J. Michael Gonzalez

Ruminations on Character Expansion in Fantasy

While I was working through some issues with Secrets of Tevithic, I had a conversation with Elle, a friend of mine. I've been grappling with the way I wanted to present Demon -- essentially struggling to find her voice. The character is somewhat sheltered and a little naive, but nevertheless resourceful and completely capable in difficult circumstances. However, the journey that Demon experiences is extremely challenging, and I was debating how much this should be reflected in the writing. While I was discussing this with Elle (she was giving feedback on the first draft of my outline), she made a really interesting point (well, two points, really, but they sort of elide together). She first pointed out that as the story progresses, Demon gets progressively weaker, something she found very frustrating as someone that reads fantasy as an escape. To a degree this was intentional on my part, but sometimes it's hard to tell if I'm striking the right balance between the countervailing forces driving the story and the character's resultant development. I was going to classify her comment as "food for thought" and move on the next point I was seeking feedback for, when she made her second point [which was really a lengthier conversation which I'm distilling for convenience]: within the broader fantasy genre, characters predominantly expand -- become greater or deeper in their power, wisdom, or self-realization as the story progresses. They rarely go the other way -- as was the case with that early draft of the SoT outline.

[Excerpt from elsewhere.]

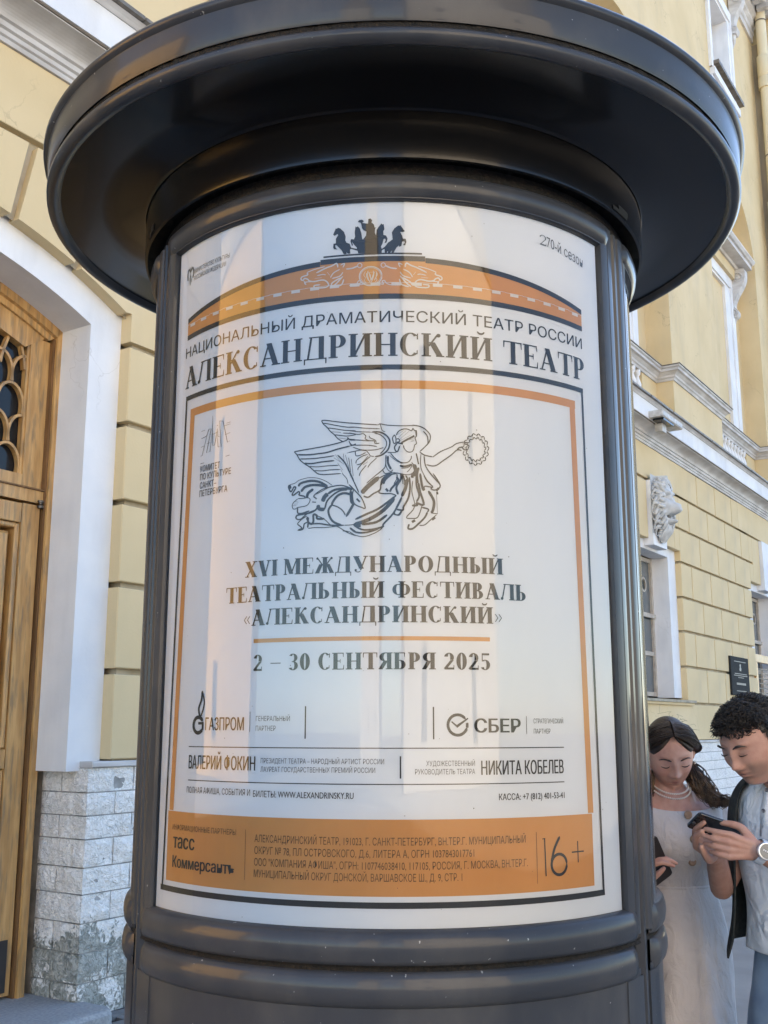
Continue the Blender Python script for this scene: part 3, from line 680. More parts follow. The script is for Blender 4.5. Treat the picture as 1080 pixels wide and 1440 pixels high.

At first I was skeptical, but as I cast about for counterexamples within mainstream fantasy, I was surprised to find a striking dearth; it's not universally true, but in broad strokes, counterexamples are heavily outnumbered. A couple of canonical examples: Lord of the Rings -- all of the hobbits expand through the course of the story, as do Aragorn and even Gandalf; Buffy gains wisdom and experience as her narrative arc continues, but she rarely contracts or weakens for lengthy periods of time -- her cohorts often experience moments of weakness or collapse (Willow is a great example of that sort of frailty), but Buffy rarely does. Elle subsequently pointed out the first two books of Paul Edwin Zimmer's Dark Border series, The Lost Prince and King Chondos' Ride, books which we'd both read many years ago, as counterexamples -- but even in those books, within the context of their gritty and darkly beautiful world, we see the fantasy hero expanding as one of the main protagonists, Istvan, grapples with his own demons.

I'm not 100% sure what the impact on SoT will be, but it's an interesting point that's making me reconsider whether I need to dwell on the character's growing weakness -- her contraction, if you will.